This is a math based chemistry problem i anyone can help me plzz A sample of gaseous carbon dioxide was collected by the displacement of water at 228C and 736 torr. The volume under these conditions was measured to be 25.76 mL. How many moles of carbon dioxide are in this sample? How many millimoles of carbon dioxide are in this sample?
pv=nrt
iif anyone knows how to do it plz help me
is there really any other kind of chemistry question? :-) okay, first, you'll want to convert that temperature to be in degrees K, not C. Do you know how?

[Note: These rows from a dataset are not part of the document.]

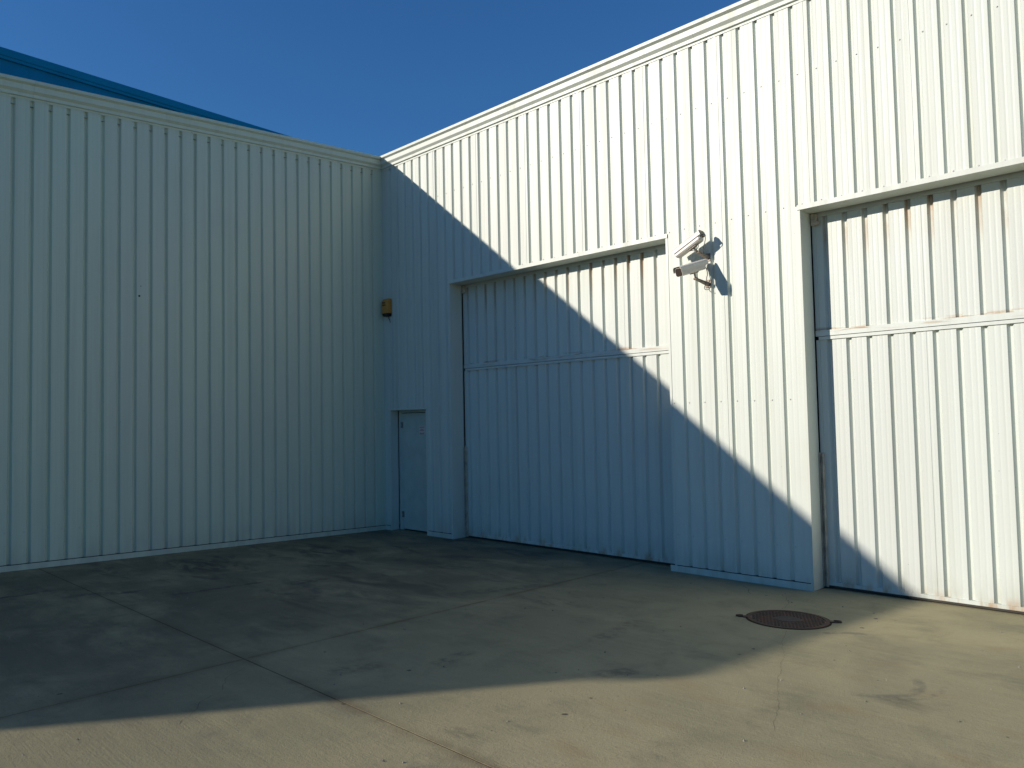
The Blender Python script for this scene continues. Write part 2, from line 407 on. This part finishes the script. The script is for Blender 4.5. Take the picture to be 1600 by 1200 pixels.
# screws of the wall, joined
sc = MB()
def screw(mb, p, nrm, r=.006):
    p = Vector(p); n = Vector(nrm); a = n.orthogonal().normalized(); b = n.cross(a)
    mb.cyl(p, p+n*.002, r*1.7, seg=7); mb.cyl(p+n*.002, p+n*.008, r, seg=6)
for zrow in (.43, 1.95, 3.965, 5.33):
    k = 0
    while G0+.2*k+W0+.02 < 12:
        x = G0+.2*k+W0+.018
        if not any(a_-.02 < x < b_+.02 and zrow < t_ for a_, b_, t_ in OPEN) and (zrow != 1.95 or x > 1.2):
            screw(sc, (x, 0, zrow+random.uniform(-.004, .004)), (0, -1, 0))
        k += 1
sc.build('cladding_screws', M['screw'], RW, 'stuff')
# body of the building behind the front
mb = MB(); mb.quad((-.3, .03, 6.0), (Wr, .03, 6.0), (Wr, 22, 6.0), (-.3, 22, 6.0)); mb.build('roof', M['roof'], RW)
mb = MB(); mb.quad((Wr, 0, 0), (Wr, 22, 0), (Wr, 22, 6.2), (Wr, 0, 6.2)); mb.quad((-.3, 22, 0), (Wr, 22, 0), (Wr, 22, 6.2), (-.3, 22, 6.2))
mb.quad((-.3, .04, 0), (-.3, 22, 0), (-.3, 22, 6.2), (-.3, .04, 6.2)); mb.build('rear_wall', M['white'], RW)

# ---------------- tall doors
YD = .275
def tall_door(x0, x1, rib0, pitch, left_gap):
    dr = thing('loading_door', '', '', (x0, YD, 0)); del dr['label']; del dr['category']
    dr.parent = RW; dr.location = (x0-7.25, YD, 0)
    la, lb = x0+left_gap, x1-.03
    def d3(t, d, z): return (t, YD+d, z)
    # sheets of the upper and lower leaf, five flutes each
    for z0, z1 in ((.060, 2.566), (2.664, 4.06)):
        k = 0; a = la+.035
        g = rib0-.017
        edges = [a]; n = 5
        while g+pitch*n-.075 < lb-.2: edges.append(g+pitch*n-.075); n += 5
        edges.append(lb-.03)
        for e0, e1 in zip(edges, edges[1:]):
            mb = MB(); sheet(mb, profile(e0, e1, g, pitch, .035, .0215, .060), d3, lambda t: z0, lambda t: z1)
            if e0 != a:
                mb.quad(d3(e0-.003, -.002, z0), d3(e0+.02, -.002, z0), d3(e0+.02, -.002, z1), d3(e0-.003, -.002, z1))
                mb.quad(d3(e0-.003, .0005, z0), d3(e0-.003, -.002, z0), d3(e0-.003, -.002, z1), d3(e0-.003, .0005, z1))
            mb.build('door_panel', M['door'], dr)
    # frame
    mb = MB(); mb.box((la, YD-.009, .028), (la+.036, YD+.05, 2.566)); mb.box((la, YD-.009, 2.664), (la+.036, YD+.05, 4.06)); mb.build('edge_stile', M['door'], dr)
    mb = MB(); mb.box((lb-.036, YD-.012, .028), (lb, YD+.05, 2.566)); mb.box((lb-.036, YD-.012, 2.664), (lb, YD+.05, 4.06)); mb.build('edge_stile', M['door'], dr)
    mb = MB(); mb.box((la+.0365, YD-.012, .026), (lb-.0365, YD+.05, .062)); mb.build('bottom_rail', M['door'], dr)
    mb = MB(); mb.box((la, YD-.020, 2.604), (lb, YD+.05, 2.664)); mb.build('middle_rail', M['door'], dr)
    mb = MB(); mb.box((la+.03, YD-.016, 2.566), (lb, YD+.03, 2.598)); mb.build('weather_strip', M['door'], dr)
    mb = MB(); mb.box((la+.0365, YD-.010, 3.862), (lb-.0365, YD+.0-.001, 3.99)); mb.build('top_rail', M['door'], dr)
    # dark backing that closes the gaps round the leaf
    mb = MB(); mb.box((x0-.10, YD+.09, -.02), (x1+.1, YD+.12, 4.2)); mb.build('door_backing', M['gasket'], dr)
    mb = MB(); mb.box((la+.01, YD-.004, .004), (lb-.01, YD+.03, .026)); mb.build('rubber_seal', M['gasket'], dr)
    # pulley bracket in the top corner
    mb = MB(); bx = x0+.008
    mb.box((bx, YD-.045, 3.775), (bx+.035, YD-.0125, 3.90)); mb.box((bx+.036, YD-.04, 3.80), (bx+.062, YD-.0125, 3.895))
    mb.cyl((bx+.004, YD-.030, 3.80), (bx+.085, YD-.030, 3.80), .022, seg=14); mb.build('pulley_bracket', M['channel'], dr, bevel=.003)
    # floor channel at the jamb
    mb = MB(); cx0 = x0+.006; cx1 = x0+.046; ya, yb = YD-.052, YD-.0135
    mb.box((cx0, ya, .012), (cx0+.006, yb, 1.39)); mb.box((cx0+.0065, yb-.006, .012), (cx1, yb, 1.39)); mb.box((cx1-.006, ya, .012), (cx1, yb-.0065, 1.39))
    mb.build('guide_channel', M['channel'], dr)
    mb = MB()
    for zz in (.62, .80, 1.12): mb.cyl((cx0+.02, YD-.019, zz), (cx0+.02, YD-.026, zz), .007, seg=8)
    mb.build('channel_bolts', M['hinge'], dr, 'stuff')
    return dr
tall_door(1.72, 5.62, 1.800, .2045, .006)
tall_door(7.25, 11.22, 7.375, .2015, .006)

# ---------------- small door
pd = thing('personnel_door', '', '', (.17, .14, 0)); del pd['label']; del pd['category']; pd.parent = RW; pd.location = (.17-7.25, .14, 0)
mb = MB(); y0, y1 = .142, .21
mb.box((.172, y0+.02, .0), (.262, y1, 1.985)); mb.box((1.055, y0, .0), (1.088, y1, 1.985)); mb.box((.263, y0, 1.945), (1.054, y1, 1.985))
mb.build('door_frame', M['steel_door'], pd)
mb = MB(); mb.box((.278, .150, .022), (1.046, .195, 1.935)); mb.build('door_leaf', M['steel_door'], pd, bevel=.004)
mb = MB(); mb.box((.345, .1465, .085), (1.02, .1498, 1.875)); mb.build('leaf_panel', M['steel_door'], pd, bevel=.0015)
mb = MB(); mb.box((.263, .20, .0), (1.054, .215, 1.944)); mb.build('door_rebate', M['gasket'], pd)
for zz in (1.74, .26):
    mb = MB(); mb.cyl((.270, .140, zz-.05), (.270, .140, zz-.003), .011, seg=10); mb.cyl((.270, .140, zz+.003), (.270, .140, zz+.05), .011, seg=10)
    mb.box((.279, .146, zz-.05), (.31, .1495, zz+.05)); mb.build('hinge', M['hinge'], pd)
mb = MB(); mb.box((.735, .1445, 1.580), (.885, .1462, 1.725)); mb.build('paper_notice', M['paper'], pd)
mb = MB()
for zz, a, b in ((1.70, .748, .87), (1.668, .765, .85), (1.645, .75, .865), (1.605, .748, .80), (1.605, .81, .87), (1.59, .76, .86)):
    mb.box((a, .1436, zz-.004), (b, .1444, zz+.005))
mb.build('notice_print', M['redprint'], pd)

# ---------------- left-hand building
LL = 15.97; SL = .0505
LW = thing('warehouse', 'long off-white corrugated steel warehouse side entirely in shade, its top sloping to the left', 'building', (0, -5, 0))
def l3(t, d, z): return (-d, -t, z)
GL0 = .1814
lse = [0.0, .355] + [.355+1.0*n for n in range(1, 16)] + [LL]
lse = [q for q in lse if q <= LL]
for i in range(len(lse)-1):
    a, b = lse[i], lse[i+1]
    if b-a < .02: continue
    mb = MB()
    sheet(mb, profile(a, b, GL0, .2), l3, lambda t: .0258*t+.055, lambda t: 6.10-SL*t)
    if i > 1:
        zb, zt = .0258*a+.055, 6.08-SL*a
        mb.quad(l3(a-.030, -.0025, zb), l3(a+.004, -.0025, zb), l3(a+.004, -.0025, zt), l3(a-.030, -.0025, zt))
        mb.quad(l3(a+.004, -.0025, zb), l3(a+.004, .0005, zb), l3(a+.004, .0005, zt), l3(a+.004, -.0025, zt))
    mb.build('cladding_panel', M['left'], LW)
capping(LW, M['left'], [(-.0, 2.2), (2.202, 5.2), (5.202, 8.2), (8.202, 11.2), (11.202, 14.2), (14.202, LL+.09)], lambda t, d, z: (-d, -t, z+.0), lambda t: -SL*t)
for a, b in ((.012, 3.0), (3.002, 6.0), (6.002, 9.0), (9.002, 12.0), (12.002, LL)):
    mb = MB(); P = []
    for t in (a, b):
        for d, h in ((-.012, -.02), (-.012, .066), (.02, .066), (.02, -.02)): P.append(l3(t, d, .0258*t+h))
    mb.add(P, [(0,1,5,4),(1,2,6,5),(2,3,7,6),(3,0,4,7),(3,2,1,0),(4,5,6,7)]); mb.build('base_flashing', M['left'], LW)
    mb = MB(); P = []
    for t in (a, b):
        for d, h in ((-.004, .0665), (-.004, .075), (.028, .075), (.028, .0665)): P.append(l3(t, d, .0258*t+h))
    mb.add(P, [(0,1,5,4),(1,2,6,5),(2,3,7,6),(3,0,4,7),(3,2,1,0),(4,5,6,7)]); mb.build('sealing_strip', M['gasket'], LW)
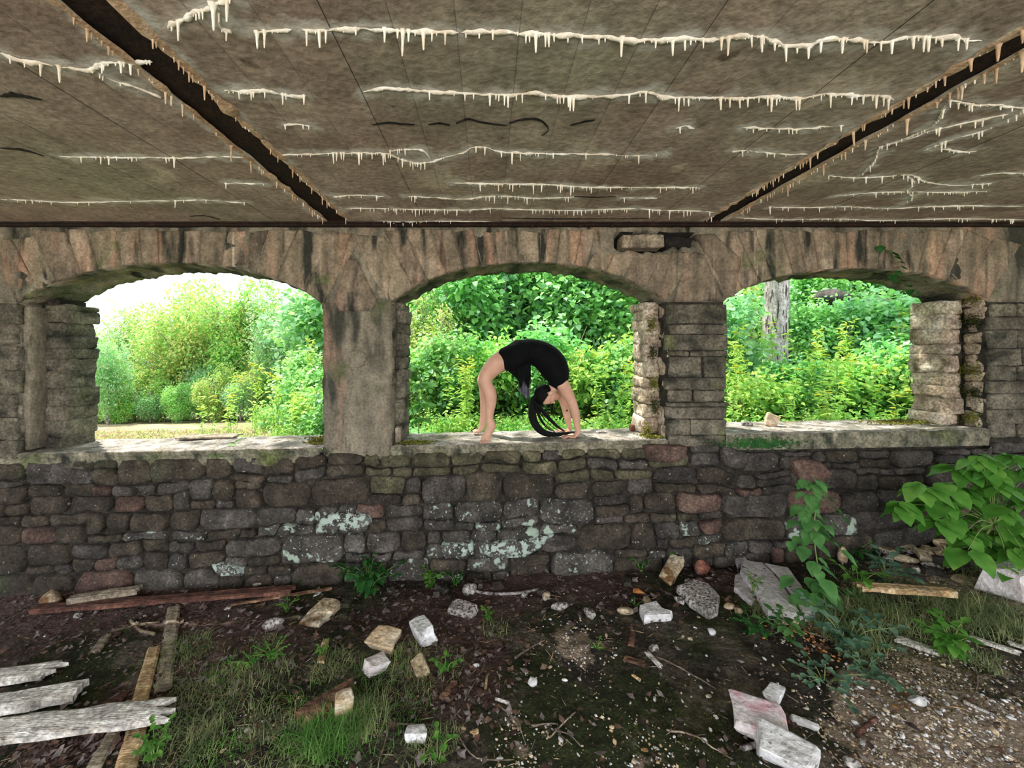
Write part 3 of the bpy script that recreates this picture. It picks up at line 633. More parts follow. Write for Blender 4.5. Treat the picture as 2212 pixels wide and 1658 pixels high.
spans = [(-6.0, bx[0][0] - bx[0][1]), (bx[0][0] + bx[0][1], bx[1][0] - bx[1][1]), (bx[1][0] + bx[1][1], 6.5)]
for a, b in spans:
    e = addrange(a, b)
    for k in range(len(e) - 1):
        x0, x1 = e[k] + .0004, e[k + 1] - .0004; off = random.uniform(-.0016, .0016)
        ys = list(np.linspace(.9, 3.42, 64)) if -5 < x0 < 5.2 else list(np.linspace(.9, 3.42, 14)); xs_ = [x0] + list(np.linspace(x0 + .006, x1 - .006, 7)) + [x1]
        edge0 = k == 0 and a > -5; edge1 = k == len(e) - 2 and b < 5
        def zf(x, y, off=off, x0=x0, x1=x1, e0=edge0, e1=edge1):
            z = ZC + off + .003 * nz(x, y, 0, 4) + .0015 * nz(x, y, 3, 17)
            if x <= x0 + 1e-6 or x >= x1 - 1e-6: z += .05 if (x <= x0 + 1e-6 and e0) or (x >= x1 - 1e-6 and e1) else .0025
            return z
        bmv = [(xx + ((.016 * nz(yy, 2, x0, 7)) if ((edge0 and xx <= x0 + .007) or (edge1 and xx >= x1 - .007)) else 0), yy, zf(xx, yy)) for yy in ys for xx in xs_]
        nx_ = len(xs_)
        fc = [(j * nx_ + i, (j + 1) * nx_ + i, (j + 1) * nx_ + i + 1, j * nx_ + i + 1) for j in range(len(ys) - 1) for i in range(nx_ - 1)]
        o = mesh('board_marked_strip', bmv, fc, M['ceil'], ceil, True)
        at = o.data.attributes.new('stain', 'FLOAT', 'POINT'); at.data.foreach_set('value', [stain(*v) for v in bmv])
# rear part of the slab, behind the photographer
bmobj('slab_rear', block(-9, 9, -2.6, .9, ZC + .0, ZC + .07, 0, 0, 1, 0), M['ceil'], ceil)
bmobj('slab_side', block(-9, -6.0, .9, 3.45, ZC, ZC + .07, 0, 0, 1, 0), M['ceil'], ceil); bmobj('slab_side', block(6.5, 9, .9, 3.45, ZC, ZC + .07, 0, 0, 1, 0), M['ceil'], ceil)
bmobj('slab_over_wall', block(-9, 9, 3.42, 4.1, ZC + .02, ZC + .07, 0, 0, 1, 0), M['ceil'], ceil)
for i, (x, hw) in enumerate(bx):
    bmobj('trim_%d' % (i + 2), block(x - hw - .01, x + hw + .01, .6, 3.38, ZC + .012, ZC + .035, 0, .0, 1, 0), M['rust'], None, False, 'structure')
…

after you have the temperature converted, solve the ideal gas law for the value of \(n\) in terms of P, V, R, T and plug in the values. Be sure to do any unit conversion you need, and use a value of R that is compatible with your units.
@whpalmer4 I solved it later but forgot to close the question I got my aswer as p.37 X10^-4 mol of co2
or covertign it to millimoles the answer is .937 is that what u get?? I just want someone to double check!
hmm, I get something else, can you show me your work?
sure
pv=nrt n=pv/rt p= 736/760 = .968 atm n= (.968)(.02444)/ (.0821)(295) n= 9.37X10 ^-4 mol
you didn't convert the temperature to degrees K and your volume is a bit different than stated in the problem
p=.968 23.44 ml into liters .02344 r=.0821 t= 22+273= 295
so sorry that's a typo the one inn my problem is 23.44 mL
The volume under these conditions was measured to be 25.76 mL A sample of gaseous carbon dioxide was collected by the displacement of water at 228C and 736 torr.
and 22C sorry I copy and pasted it that's what I get.
A sample of gaseous carbon dioxide was collected by the displacement of water at 22C and 736 torr. The volume under these conditions was measured to be 23.44 mL. How many moles of carbon dioxide are in this sample? How many millimoles of carbon dioxide are in this sample?
okay but I am always use to converting C to K so that's what I did for thsi questiontoo
ok, now the answers look a bit more similar :-)
so id my answer right? so sorry about that typo u proabably had to redo it. sorry.
I don't see anything wrong with it...
tysm
okay i have one more question but it's all chemistry
ok
define the "standard state of gases". If gases are usually not at "standard state", why does the phrase exist?
you'll have to rummage around in your textbook or elsewhere for that, sorry
yeah alredy did that idk where that stuff is
wikipedia says The standard state for a gas is the hypothetical state it would have as a pure substance obeying the ideal gas equation at standard pressure (105 Pa, or 1 bar). No real gas has perfectly ideal behaviour, but this definition of the standard state allows corrections for non-ideality to be made consistently for all the different gases.